If you’ve spent the whole day (maybe even days ahead of time) preparing your Thanksgiving feast, take time to enjoy it. Savor every bite. Put your fork down between each bite and chew your food thoroughly. If you scarf down your food, your brain won’t have time to signal your stomach that it’s getting full — the first step to feeling overstuffed. As soon as you start feeling full, stop eating. You can always enjoy leftovers tomorrow!

 

Make healthy substitutions in your favorite recipes

There are plenty of ways you can enjoy a healthier version of some of your favorite dishes. Here are a few examples:

  • Swap mashed cauliflower for mashed potatoes. Steam the cauliflower and allow it to sit for a few minutes to dry. Then toss into your food processor and puree. Add almond milk or a bit of Greek yogurt to reproduce the creamy texture of mashed potatoes.
  • Swap avocado puree for butter in baking recipes (especially chocolate recipes).

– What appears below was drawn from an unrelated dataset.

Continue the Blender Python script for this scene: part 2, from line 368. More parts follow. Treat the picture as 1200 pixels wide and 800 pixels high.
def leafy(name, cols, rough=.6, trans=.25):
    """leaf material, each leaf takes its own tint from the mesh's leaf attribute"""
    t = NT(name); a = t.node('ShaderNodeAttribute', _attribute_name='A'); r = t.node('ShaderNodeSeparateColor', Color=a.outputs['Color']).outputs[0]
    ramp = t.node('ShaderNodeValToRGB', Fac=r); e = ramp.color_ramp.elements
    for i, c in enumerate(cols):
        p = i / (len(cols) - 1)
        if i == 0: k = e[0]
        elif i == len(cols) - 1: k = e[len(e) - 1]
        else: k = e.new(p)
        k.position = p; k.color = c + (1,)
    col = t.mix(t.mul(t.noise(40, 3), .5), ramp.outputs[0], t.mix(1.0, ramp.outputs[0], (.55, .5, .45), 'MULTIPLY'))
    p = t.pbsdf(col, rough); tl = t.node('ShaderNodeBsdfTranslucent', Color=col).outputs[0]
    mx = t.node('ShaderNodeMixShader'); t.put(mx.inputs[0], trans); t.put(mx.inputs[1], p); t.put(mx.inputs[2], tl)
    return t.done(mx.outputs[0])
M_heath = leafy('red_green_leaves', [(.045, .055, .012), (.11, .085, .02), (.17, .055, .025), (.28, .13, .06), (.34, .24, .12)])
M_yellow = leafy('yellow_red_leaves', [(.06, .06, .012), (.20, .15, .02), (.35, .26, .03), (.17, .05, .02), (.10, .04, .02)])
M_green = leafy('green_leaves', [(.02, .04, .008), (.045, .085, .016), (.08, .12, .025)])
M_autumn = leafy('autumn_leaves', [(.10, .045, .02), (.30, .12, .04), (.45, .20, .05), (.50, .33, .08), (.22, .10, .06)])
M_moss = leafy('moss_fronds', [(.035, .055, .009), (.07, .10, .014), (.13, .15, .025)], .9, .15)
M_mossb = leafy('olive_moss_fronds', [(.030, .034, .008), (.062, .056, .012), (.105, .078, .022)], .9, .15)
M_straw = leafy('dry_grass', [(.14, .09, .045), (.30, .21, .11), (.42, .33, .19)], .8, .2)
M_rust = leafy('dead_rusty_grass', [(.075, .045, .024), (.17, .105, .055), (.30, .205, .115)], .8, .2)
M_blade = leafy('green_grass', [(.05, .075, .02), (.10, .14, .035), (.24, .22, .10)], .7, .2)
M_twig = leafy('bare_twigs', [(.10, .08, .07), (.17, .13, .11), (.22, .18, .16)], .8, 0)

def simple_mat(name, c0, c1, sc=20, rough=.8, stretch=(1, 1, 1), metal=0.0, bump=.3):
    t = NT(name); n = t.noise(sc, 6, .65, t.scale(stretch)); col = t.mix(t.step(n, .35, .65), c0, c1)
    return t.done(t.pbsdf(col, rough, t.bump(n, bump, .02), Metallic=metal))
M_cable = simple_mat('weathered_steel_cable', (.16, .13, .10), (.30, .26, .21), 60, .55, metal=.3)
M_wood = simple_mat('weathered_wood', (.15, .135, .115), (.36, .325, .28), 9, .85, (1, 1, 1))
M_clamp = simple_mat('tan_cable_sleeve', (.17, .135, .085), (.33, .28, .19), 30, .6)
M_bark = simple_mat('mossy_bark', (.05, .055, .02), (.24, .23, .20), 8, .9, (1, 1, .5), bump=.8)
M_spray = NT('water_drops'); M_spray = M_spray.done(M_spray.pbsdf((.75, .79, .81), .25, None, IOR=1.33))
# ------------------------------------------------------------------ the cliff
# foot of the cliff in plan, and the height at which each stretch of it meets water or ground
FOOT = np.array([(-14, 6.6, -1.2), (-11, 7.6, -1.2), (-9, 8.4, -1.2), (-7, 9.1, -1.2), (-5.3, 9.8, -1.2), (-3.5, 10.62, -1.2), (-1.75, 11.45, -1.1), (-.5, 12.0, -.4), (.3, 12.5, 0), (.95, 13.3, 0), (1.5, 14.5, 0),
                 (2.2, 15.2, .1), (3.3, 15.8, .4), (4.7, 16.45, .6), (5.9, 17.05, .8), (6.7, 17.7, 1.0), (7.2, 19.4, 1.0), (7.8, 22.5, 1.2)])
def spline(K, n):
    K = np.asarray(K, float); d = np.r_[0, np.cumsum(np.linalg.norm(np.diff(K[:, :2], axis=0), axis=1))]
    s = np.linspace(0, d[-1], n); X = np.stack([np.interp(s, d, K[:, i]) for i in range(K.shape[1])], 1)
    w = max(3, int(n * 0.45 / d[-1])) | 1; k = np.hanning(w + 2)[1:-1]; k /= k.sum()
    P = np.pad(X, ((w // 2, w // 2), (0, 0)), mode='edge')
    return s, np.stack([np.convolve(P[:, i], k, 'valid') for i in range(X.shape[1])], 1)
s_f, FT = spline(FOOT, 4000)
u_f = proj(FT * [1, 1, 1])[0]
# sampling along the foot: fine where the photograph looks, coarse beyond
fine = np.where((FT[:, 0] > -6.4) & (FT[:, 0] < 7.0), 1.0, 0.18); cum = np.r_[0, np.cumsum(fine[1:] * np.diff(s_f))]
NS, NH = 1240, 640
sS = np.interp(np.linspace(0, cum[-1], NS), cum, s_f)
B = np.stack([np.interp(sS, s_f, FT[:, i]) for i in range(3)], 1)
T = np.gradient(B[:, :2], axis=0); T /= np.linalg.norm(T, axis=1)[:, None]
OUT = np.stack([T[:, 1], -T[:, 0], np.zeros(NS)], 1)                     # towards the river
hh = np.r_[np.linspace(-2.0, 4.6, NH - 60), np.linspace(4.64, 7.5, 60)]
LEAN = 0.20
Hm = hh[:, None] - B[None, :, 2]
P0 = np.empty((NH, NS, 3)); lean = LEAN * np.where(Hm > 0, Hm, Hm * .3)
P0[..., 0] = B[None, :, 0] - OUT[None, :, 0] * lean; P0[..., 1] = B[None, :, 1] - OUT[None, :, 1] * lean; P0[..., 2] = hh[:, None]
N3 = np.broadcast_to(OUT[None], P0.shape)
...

The healthy fats in avocado puree can be substituted for butter, and on a one-to-one ratio. You can also use unsweetened applesauce in place of half of the oil (or butter) called for by muffin and other baked good recipes.
  • Cut the sugar from dessert recipes and substitute vanilla extract, nutmeg or cinnamon — whichever is most appropriate — to add sweetness without the extra calories. Stevia is an all-natural sugar substitute that might also work for some treats. And there’s always applesauce. Just remember that, for every cup of applesauce you use in place of sugar, decrease the amount of liquid in your recipe by one-fourth of a cup.
  • Add flavor with seasonings and broth, rather than butter. Baste your Thanksgiving turkey in chicken broth, and use broth to create a healthier alternative to gravy.

 

Avoid liquid calories

Save your calories for your food and avoid alcohol and sodas loaded with “empty calories.” Keep yourself hydrated with water or tea instead. Have a craving for a pumpkin spice latte? Try this recipe for a more healthy version of this seasonal favorite.

 

Get active

Start your day with exercise. Do a bodyweight workout in your living room, or sign the family up for your local turkey trot. (In fact, you can sign up for the Dallas YMCA Turkey Trot here.) Rather than the annual post-Thanksgiving feast nap, why not get outside and enjoy a hike at a local nature preserve, go for a family bike ride or play a game of flag football?
 

However you choose to change some of your holiday eating habits this year, don’t let your efforts to keep the weight off stress you out. Start planning now to guarantee that your Thanksgiving will be both happy and healthy.